Now we're talking! The background is now really dark (flash 45cm away from subject) and the fifth image (below) which is taken with the flash 30cm away from the subject is nearly black.


I couldn't quite achieve black so I think I need my light even closer or my subject a bit further from the background. The ambient contribution is non existent at these settings (ISO200, 1/200th, f11) so any light is from the flash. This exercise has been a real eye opener for me as I have often wondered how to control this aspect of flash photography. The 20 minutes spent doing this exercise has taught me so much. Blasting away with TTL flash systems can be handy at times but this stuff is much more fun.
However, for the next exercise I will probably be using an inanimate object. Triggering the self timer and dashing round to get in the shot is likely to end in a knocked over lightstand.

Saturday, 23 June 2007

Hard Light

The first Strobist exercise was posted last week and comprises a brief exploration of the shadows created by hard light from an off camera strobe at various angles to the subject.
The first image here shows the subject with camera directly in front with the strobe at 45 degrees to the right. The shadow on the wall is very nasty. The subject has been left close to the wall to emphasise this. The speedlight is actually a fair bit higher than the subject which can be seen by the downward slope of the shadow.

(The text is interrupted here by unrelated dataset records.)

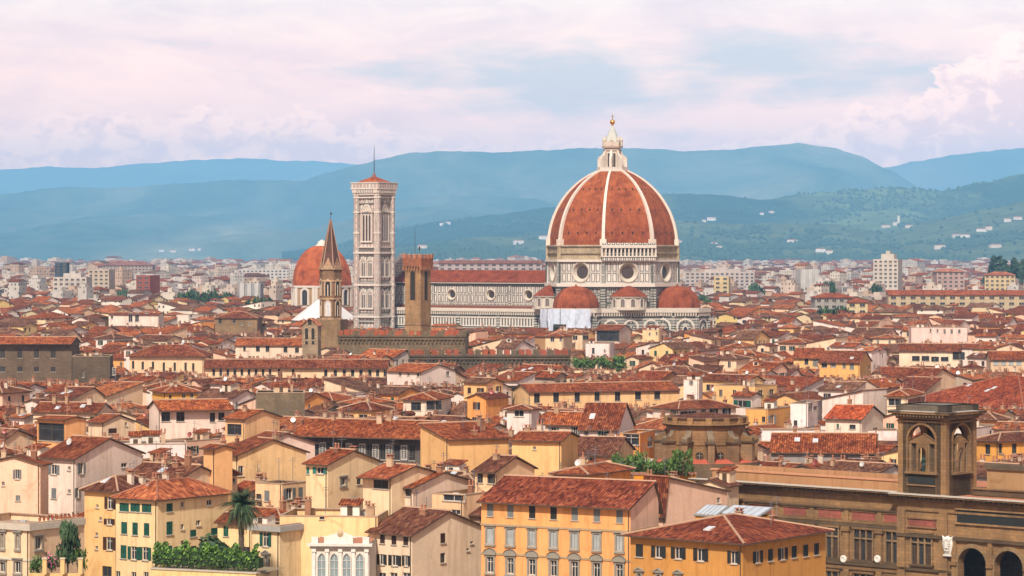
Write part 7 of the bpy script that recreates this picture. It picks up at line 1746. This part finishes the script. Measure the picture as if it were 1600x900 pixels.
def try_plot(x, y, w, d, al, lvl, out, zf):
    M = Matrix.Translation((x, y, 0)) @ Matrix.Rotation(-R(al), 4, 'Z')
    poly = [(v.x, v.y) for v in (M @ Vector((a, b, 0)) for a, b in ((-w / 2, -d / 2), (w / 2, -d / 2), (w / 2, d / 2), (-w / 2, d / 2)))]
    pxs = [CX + p[0] / p[1] * F for p in poly]; x0, x1 = min(pxs), max(pxs); near = min(p[1] for p in poly); far = max(p[1] for p in poly)
    hit = False
    for k in KEEP:
        if k['px'][1] < x0 - 60 or k['px'][0] > x1 + 60: continue
        if sat(poly, k['poly']): hit = True; break
    if not hit:
        zmax = 40.0
        for k in KEEP:
            if k['vb'] is None or k['D'] <= y: continue
            if x1 - 1 > k['px'][0] and x0 + 1 < k['px'][1]:
                zmax = min(zmax, HH - (k['vb'] - HY) / F * near)
        He, rise_room = zf(x, y, w, d, al), min(w, d) * .17 + .6
        He = min(He, zmax - rise_room)
        if He > 5.5: out.append((x, y, w, d, al, He, (x0, x1), zmax)); return
        hit = True
    if hit and lvl < 3:
        if w > d and w > 7:
            for s_ in (-1, 1): c = M @ Vector((s_ * w / 4, 0, 0)); try_plot(c.x, c.y, w / 2, d, al, lvl + 1, out, zf)
        elif d > 7:
            for s_ in (-1, 1): c = M @ Vector((0, s_ * d / 4, 0)); try_plot(c.x, c.y, w, d / 2, al, lvl + 1, out, zf)
def zf_near(x, y, w, d, al):
    h = rf.gauss(16.6, 3.0)
    if rf.random() < .08 and min(w, d) < 13: h += rf.uniform(3, 5.5)
    return max(10.5, min(22.5, h))
SPECS = []
for y0, y1, al, lim in ((425, 700, 35, 11.5), (700, 1010, 33, 11), (1010, 1420, 30, 12), (1420, 2000, 36, 14)):
    tmp = []
    for x, y, w, d, a in zone(y0, y1, al, lim, None):
        a2 = a + rf.gauss(0, 2.0)
        try_plot(x, y, w, d, a2, 0, tmp, zf_near)
    SPECS += tmp
def area(s): return (s[2] + s[3]) * 9.0 / s[1] / s[1]
# a house low behind nearer ones shows nothing: measure what is left of it in a coarse picture buffer, near to far
SPECS.sort(key=lambda s: s[1])
GW = 4; buf = {}
def cover_px(s, mark=True):
    x, y, w, d, al, He, (x0, x1), zm_ = s; n = 0
    top = HY + (HH - He - min(w, d) * .12) / y * F
    for gx_ in range(max(0, int(x0 // GW)), min(399, int(x1 // GW)) + 1):
        b = buf.get(gx_, 905)
        if top < b: n += (b - top) * GW
        if mark and top < b: buf[gx_] = top
    return n
hb_ = sorted([(k['D'], k) for k in KEEP if k['vb'] is not None and k['px'][1] - k['px'][0] < 400], key=lambda t: t[0])
vis = []; hi = 0
for s in SPECS:
    vis.append(cover_px(s))
order = sorted(range(len(SPECS)), key=lambda i: -vis[i] if SPECS[i][1] < 1420 else 0)
NEED = 300 - len(HEROES) - 6
chosen = set(i for i in order[:NEED] if vis[i] > 6 and SPECS[i][1] < 1420)

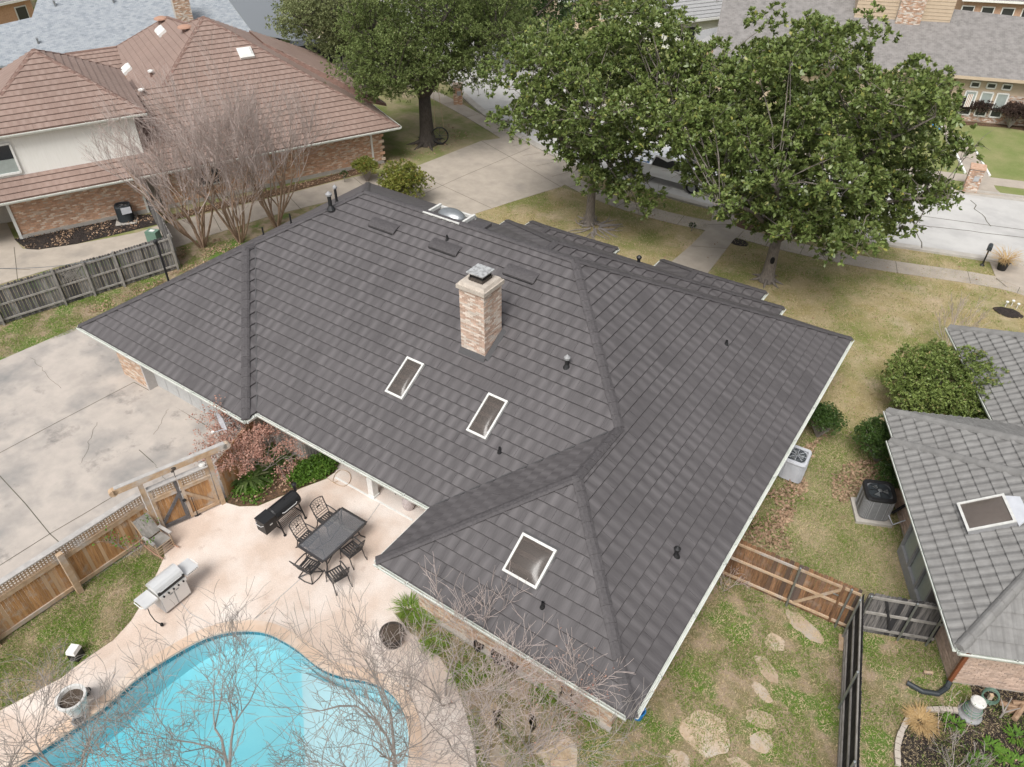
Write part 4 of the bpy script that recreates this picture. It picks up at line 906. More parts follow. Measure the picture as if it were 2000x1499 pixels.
bell = thing('hanging_lantern', 'whitish weathered lantern hanging at the right gate post', 'lantern', tuple(gr-dg*.15+V(0, 0, 2.0)))
q = gr-dg*.22+V(0, 0, 2.0); m = MB(); m.sphere(q, .12, 10, 6, (1, 1, .8), jit=.3); m.build('shade', MT['potwhite'], bell); m = MB(); m.box(q+V(0, 0, -.13), (.1, .1, .14)); m.build('lantern_body', MT['redbrick'], bell)
fence('wooden_fence', 'short orange board fence between the gate and the garage corner, behind the strappy plant', 'fence', (-7.52, -2.0), (-8.3, .2), 1.75, .13, MT['cedar'], MT['cedarrail'], side=-1, seed=9)
# brown gate fence on the right
f4, o, d, n = fence('wooden_fence', 'reddish brown board fence with a braced gate joining the house to the dark fence', 'fence', (7.2, 4.58), (11.38, 4.84), 1.86, .138, MT['redwood'], MT['cedarrail'], rails=(.22, 1.0, 1.68), side=1, posts=(2.50, 3.92), pmat=MT['steelpost'], pr=.032, ph=1.80, round_post=True, seed=11, jit=.03)
m = MB(); m.beam(o+d*2.66+n*.03+V(0, 0, .26), o+d*3.72+n*.03+V(0, 0, 1.64), .09, .035, up=n); m.build('brace', MT['cedarrail'], f4)
m = MB(); m.beam(o+d*3.72+n*.04+V(0, 0, .1), o+d*3.72+n*.04+V(0, 0, 1.8), .07, .03, up=n); m.build('gate_stile', MT['redwood'], f4)
m = MB(); m.box(o+d*3.6+n*.07+V(0, 0, 1.35), (.14, .03, .035)); m.build('latch', MT['steelpost'], f4)
# blackened fences
f5, o, d, n = fence('wooden_fence', 'long blackened board fence running to the photo bottom on the right', 'fence', (11.42, 4.80), (14.05, -6.5), 1.8, .14, MT['blackwood'], MT['greyrail'], rails=(.28, .95, 1.62), side=1, posts=(.25, 2.55, 4.95, 7.3), pmat=MT['steelpost'], pr=.035, ph=1.78, round_post=True, seed=13, jit=.015)
m = MB(); m.beam(o+n*.03+V(0, 0, .10), o+d*11.5+n*.03+V(0, 0, .10), .05, .14); m.build('kick_board', MT['greyrail'], f5)
f6, o, d, n = fence('wooden_fence', 'blackened fence with worn grey boards between the long dark fence and the tiled house', 'fence', (11.55, 4.92), (13.55, 5.75), 1.8, .145, MT['blackwood2'], MT['greyrail'], rails=(.28, .98, 1.66), side=1, posts=(.05, 1.25, 2.02), pmat=MT['steelpost'], pr=.032, ph=1.76, round_post=True, seed=15)
m = MB(); m.beam(o+d*.5+n*.03+V(0, 0, 1.6), o+d*.95+n*.03+V(0, 0, .35), .07, .035, up=n); m.build('brace', MT['blackwood'], f6)
pk = thing('wood_scrap', 'pale loose board lying on the grass by the corner of the dark fence', 'board', (*a2(1643, 1255), 0)); m = MB(); q = at(1643, 1255, .03); m.box(q, (.14, .55, .045), .25); m.build('plank', MT['cedarrail'], pk)
# ------------------------------------------------------------------ patio furniture
def make_chair(label, swivel=False):
    c = thing('patio_chair', label, 'patio chair', (0, 0, 0), group='dark metal patio chairs round the glass table'); M_ = MT['bronze']
    WM[c] = Matrix()
    m = MB(); hw = .25
    for s in (-1, 1): m.beam((-.22, s*hw, .43), (.24, s*hw, .44), .035, .03)
    m.beam((-.22, -hw, .43), (-.22, hw, .43), .035, .03); m.beam((.24, -hw, .44), (.24, hw, .44), .04, .03); m.build('seat_frame', M_, c)
    for i in range(6): y = -.2+i*.08; m = MB(); m.beam((-.21, y, .435), (.23, y, .43), .045, .014); m.build('seat_slat', M_, c)
    # back: curved outline, fretwork, medallion
    B = lambda u, v: Vector((-.22-.22*v-.02*math.cos(u*math.pi/2), u*hw, .45+v*.56)); m = MB()
    m.tube([B(-1, 0), B(-1.02, .4), B(-1.04, .9), B(-1.05, 1.0)], .017, 6); m.tube([B(1, 0), B(1.02, .4), B(1.04, .9), B(1.05, 1.0)], .017, 6); m.tube([B(-1.05, 1), B(-.5, 1.06), B(0, 1.08), B(.5, 1.06), B(1.05, 1)], .017, 6); m.tube([B(-1, .14), B(1, .14)], .012, 6); m.tube([B(-1, .28), B(1, .28)], .012, 6); m.build('back_frame', M_, c)
    m = MB()
    for i in range(5):
        for j in range(4):
            u0, v0 = -.78+i*.39, .37+j*.17; r_ = [B(u0+.2*math.cos(t)*(1 if (i+j) % 2 else .8), v0+.10*math.sin(t)) for t in [k*math.pi/4 for k in range(9)]]; m.tube(r_, .0065, 4, cap=False)
    m.build('fretwork', M_, c)['kind'] = 'stuff'
    m = MB(); ctr = B(0, .62); Mx = Matrix.Rotation(math.radians(-68), 3, 'Y'); m.lathe([(.001, .01), (.05, .012), (.07, .0), (.05, -.012)], (0, 0, 0), 12); m.v = [tuple(ctr+Mx @ Vector(q)) for q in m.v]; m.build('medallion', M_, c)
    for s in (-1, 1):
        m = MB(); m.tube([(-.33, s*.265, .68), (-.1, s*.285, .665), (.12, s*.285, .655), (.24, s*.275, .63), (.27, s*.262, .58)], [.017, .02, .022, .022, .017], 6); m.tube([(.25, s*.27, .62), (.22, s*.262, .52), (.23, s*.25, .43)], .015, 6); m.build('arm', M_, c)
    if not swivel:
        for s in (-1, 1):
            m = MB(); m.tube([(.22, s*.25, .43), (.25, s*.255, .3), (.24, s*.26, .15), (.29, s*.27, .0)], [.018, .02, .016, .02], 6); m.build('leg', M_, c)
            m = MB(); m.tube([(-.21, s*.25, .43), (-.25, s*.25, .28), (-.29, s*.255, .12), (-.37, s*.265, .0)], [.018, .02, .016, .02], 6); m.build('leg', M_, c)
    else:
        m = MB(); m.tube([(0, 0, .42), (0, 0, .12)], .035, 10); m.build('swivel_post', M_, c); m = MB()
        q = [(.27, -.27), (.27, .27), (-.27, .27), (-.27, -.27)]
        for i in range(4): a, b = q[i], q[(i+1) % 4]; mx = ((a[0]+b[0])/2*1.12, (a[1]+b[1])/2*1.12); m.tube([(a[0], a[1], .02), (mx[0], mx[1], .02), (b[0], b[1], .02)], .017, 6); m.tube([(0, 0, .14), (a[0]*.6, a[1]*.6, .08), (a[0], a[1], .02)], .017, 6)
        m.build('ring_base', M_, c)
    return c
ch1 = make_chair('dark fretwork patio chair at the table side next to the black smoker, nearer the pool'); ch1.location = (-3.66, -1.86, .03); ch1.rotation_euler.z = .06
copy_tree(ch1, (-3.72, -.93, .03), -.05, label='dark fretwork patio chair on the smoker side, farther from the pool')
copy_tree(ch1, (-2.2, -1.42, .03), math.pi-.12, label='dark patio chair tucked in on the table side facing the house wing')
copy_tree(ch1, (-1.9, -2.36, .03), math.pi-.3, label='dark patio chair pulled back from the table corner nearest the pool, out in the open')
c5 = make_chair('dark swivel patio chair on a square ring base at the pool end of the table', True); c5.location = (-2.83, -2.62, .03); c5.rotation_euler.z = math.pi/2+.12
tb = thing('dining_table', 'dark metal patio dining table with a smoked glass top', 'table', (-2.95, -1.43, .03))
x0, x1, y0, y1, zt = -3.5, -2.4, -2.38, -.48, .72
m = MB()
for a, b in (((x0, y0), (x1, y0)), ((x0, y1), (x1, y1))): m.beam((a[0], a[1], zt), (b[0], b[1], zt), .075, .04)
for a, b in (((x0, y0+.04), (x0, y1-.04)), ((x1, y0+.04), (x1, y1-.04))): m.beam((a[0], a[1], zt), (b[0], b[1], zt), .075, .04)
m.build('table_frame', MT['bronze'], tb)
m = MB(); m.box(((x0+x1)/2, (y0+y1)/2, zt+.01), (x1-x0-.06, y1-y0-.06, .012)); m.build('glass_top', MT['tableglass'], tb)
for sx in (-1, 1):
    for sy in (-1, 1):
        cx, cy = (x0+x1)/2, (y0+y1)/2; Q = lambda u, v, z: (cx+sx*u, cy+sy*v, z)
        m = MB(); m.tube([Q(.50, .90, .70), Q(.40, .76, .62), Q(.36, .70, .42), Q(.40, .74, .2), Q(.47, .86, .035)], [.022, .026, .024, .024, .028], 6); m.build('leg', MT['bronze'], tb)
m = MB(); cx, cy = (x0+x1)/2, (y0+y1)/2
for s in (-1, 1): m.tube([(cx-.36, cy+s*.70, .42), (cx, cy+s*.52, .5), (cx+.36, cy+s*.70, .42)], .018, 6); m.tube([(cx+s*.40, cy-.74, .25), (cx+s*.16, cy, .33), (cx+s*.40, cy+.74, .25)], .018, 6)
m.build('stretcher', MT['bronze'], tb)
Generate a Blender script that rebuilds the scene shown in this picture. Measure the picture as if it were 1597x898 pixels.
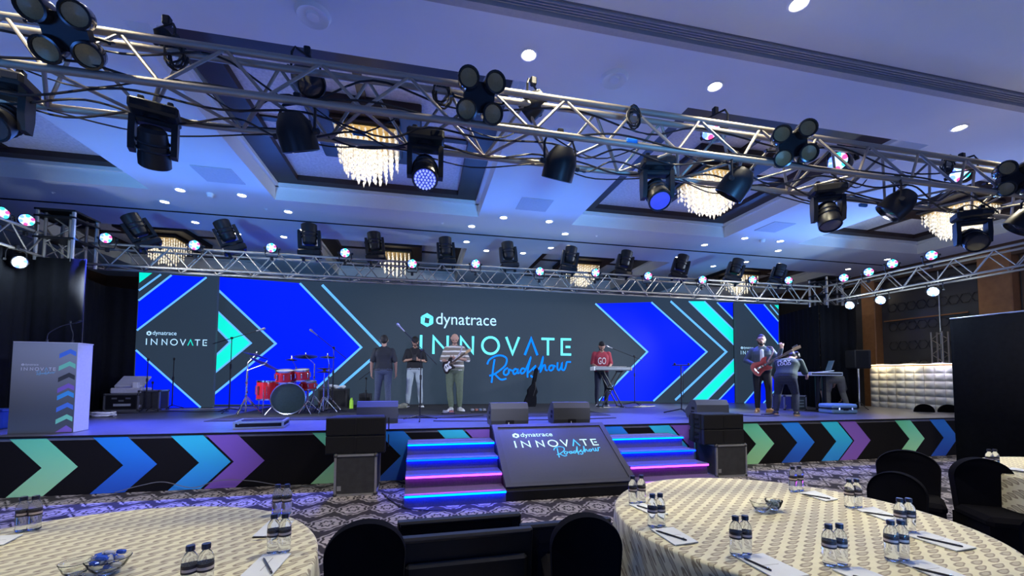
import bpy, bmesh, math, random
import numpy as np
from mathutils import Matrix, Vector, Euler
from mathutils.bvhtree import BVHTree
random.seed(7)
for o in list(bpy.data.objects): bpy.data.objects.remove(o, do_unlink=True)
SC = bpy.context.scene
COL = SC.collection
PI = math.pi

# ------------------------------------------------------------------ camera
EYE = Vector((0, 0, 1.58))
F, CX, CY, YAW, PIT, ROL = 654.2, 798.5, 551.9, .2102, .0502, .00574
fw = Vector((math.sin(YAW), math.cos(YAW), 0)); rt = Vector((math.cos(YAW), -math.sin(YAW), 0)); up = Vector((0, 0, 1))
fw, up = fw*math.cos(PIT)+up*math.sin(PIT), up*math.cos(PIT)-fw*math.sin(PIT)
rt, up = rt*math.cos(ROL)+up*math.sin(ROL), up*math.cos(ROL)-rt*math.sin(ROL)
cam = bpy.data.cameras.new('camera'); camo = bpy.data.objects.new('camera', cam); COL.objects.link(camo)
camo.matrix_world = Matrix(((rt.x, up.x, -fw.x, EYE.x), (rt.y, up.y, -fw.y, EYE.y), (rt.z, up.z, -fw.z, EYE.z), (0, 0, 0, 1)))
cam.sensor_width = 36; cam.lens = F/1597*36; cam.shift_y = (CY-449)/1597; cam.clip_start = .05; cam.clip_end = 200
SC.camera = camo

# ------------------------------------------------------------------ exposure, ambient light, added ceiling fill lamps
SC.view_settings.view_transform = 'Standard'; SC.view_settings.look = 'None'
SC.view_settings.exposure = 0.25; SC.view_settings.gamma = 1.0; SC.view_settings.use_curve_mapping = False
W = bpy.data.worlds.new('room_ambient'); SC.world = W; W.use_nodes = True
W.node_tree.nodes['Background'].inputs[0].default_value = (.40, .46, .85, 1)
W.node_tree.nodes['Background'].inputs[1].default_value = .07

def lamp(kind, loc, target, energy, col, size=.1, cone=90, blend=1.0, name='lamp_light'):
    l = bpy.data.lights.new(name, kind); l.energy = energy; l.color = col
    if kind == 'SPOT': l.spot_size = math.radians(cone); l.spot_blend = blend; l.shadow_soft_size = size
    elif kind == 'AREA': l.shape = 'DISK'; l.size = size
    else: l.shadow_soft_size = size
    o = bpy.data.objects.new(name, l); COL.objects.link(o); o.location = loc
    if target is not None:
        o.rotation_euler = (Vector(target)-Vector(loc)).to_track_quat('-Z', 'Y').to_euler()
    o['kind'] = 'helper'
    return o
CZ_ = 4.75
# added blue fill lamps near the floor, without fixtures, to colour the ceiling
for x, y, e, c in ((-7.5, 2.0, 46, (.06, .26, 1)), (-3.0, -1.6, 58, (.07, .26, 1)), (2.2, -2.2, 58, (.08, .27, 1)), (7.5, -1.4, 52, (.12, .28, .92)),
                   (12.6, 3.0, 50, (.24, .33, .9)),
                   (-4.5, 12.9, 14, (.12, .38, 1)), (5.0, 12.7, 14, (.10, .36, 1))):
    if e: lamp('AREA', (x, y, .35), (x*.85, y+(2.2 if y < 6 else -4.0), 4.7), e, c, 1.2, name='added_ceiling_fill')

for x, tx in ((-3.4, -3.6), (2.2, 2.2), (7.8, 8.4)):   # added spots without fixtures, a longer throw onto the ceiling above the stage
    lamp('SPOT', (x, -2.4, .5), (tx, 9.3, CZ_), 3200, (.10, .40, 1), .45, 27, 1., 'added_ceiling_spot')

# ------------------------------------------------------------------ photo geometry: pixel + known plane -> world
def ray(u, v):
    return rt*((u-CX)/F) - up*((v-CY)/F) + fw
def gz(u, v, z): d = ray(u, v); return EYE+d*((z-EYE.z)/d.z)
def gy(u, v, y): d = ray(u, v); return EYE+d*(y/d.y)
def gx(u, v, x): d = ray(u, v); return EYE+d*(x/d.x)
def gp(u, v, p, n): d = ray(u, v); return EYE+d*((Vector(p)-EYE).dot(n)/d.dot(n))

# ------------------------------------------------------------------ materials
MATS = {}
def mat(name, col=(.5, .5, .5), rough=.6, metal=0., emit=None, es=0., noise=.12, nscale=30., bump=0., trans=0., ior=1.45, spec=.5, coat=0., alpha=1.):
    if name in MATS: return MATS[name]
    m = bpy.data.materials.new(name); m.use_nodes = True; nt = m.node_tree; b = nt.nodes['Principled BSDF']
    b.inputs['Base Color'].default_value = (*col, 1); b.inputs['Roughness'].default_value = rough; b.inputs['Metallic'].default_value = metal
    b.inputs['Specular IOR Level'].default_value = spec; b.inputs['IOR'].default_value = ior
    if trans: b.inputs['Transmission Weight'].default_value = trans
    if coat: b.inputs['Coat Weight'].default_value = coat
    if alpha < 1: b.inputs['Alpha'].default_value = alpha
    if emit: b.inputs['Emission Color'].default_value = (*emit, 1); b.inputs['Emission Strength'].default_value = es
    if noise and not emit:
        tc = nt.nodes.new('ShaderNodeTexCoord'); nz = nt.nodes.new('ShaderNodeTexNoise'); nz.inputs['Scale'].default_value = nscale; nz.inputs['Detail'].default_value = 4
        nt.links.new(tc.outputs['Object'], nz.inputs['Vector'])
        mx = nt.nodes.new('ShaderNodeMix'); mx.data_type = 'RGBA'
        mx.inputs['A'].default_value = (*[c*(1-noise) for c in col], 1); mx.inputs['B'].default_value = (*[min(1, c*(1+noise)) for c in col], 1)
        nt.links.new(nz.outputs['Fac'], mx.inputs['Factor']); nt.links.new(mx.outputs['Result'], b.inputs['Base Color'])
        if bump:
            bp = nt.nodes.new('ShaderNodeBump'); bp.inputs['Strength'].default_value = bump; bp.inputs['Distance'].default_value = .01
            nt.links.new(nz.outputs['Fac'], bp.inputs['Height']); nt.links.new(bp.outputs['Normal'], b.inputs['Normal'])
    MATS[name] = m; return m
def emi(name, col, s, rough=.4, base=None):
    return mat(name, base if base else tuple(min(1, c*.5) for c in col), rough, emit=col, es=s, spec=.5 if 'led_' not in name else .08)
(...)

The second image shows the effect of the camera at 45 degrees to the left of the subject with the speedlight remaining at 45 degrees right. The wall shadow is equally harsh.






The third and final image shows the camera position at the same position as the speedlight at 45 degrees right. This is equivalent to on camera flash except that the speedlight is higher than the camera. Illumination of the face is more even which is not necessarily a good thing as the image will often look too flat. This is the main problem with on camera flash. The harsh shadow is still visible on the wall.

Wednesday, 13 June 2007

Land of the Long White Cloud

Hello from New Zealand or Aotearoa in Maori (the land of the long white cloud). This is my first post in a blog and I initially intend to use it to track my progress on the Lighting 102 course currently running at http://www.strobist.blogspot.com/.

Strobist is an excellent blog which focuses on the techniques of off camera lighting. The first assignment is coming this week and I will report here with progress.

Although I have been interested in photography for 20 years, the digital revolution has re awakened my enthusiasm. The ease with which the whole darkroom process can be reproduced in the living room has captured my imagination. Other aspects of my new path of learning in photography will be also be discussed here.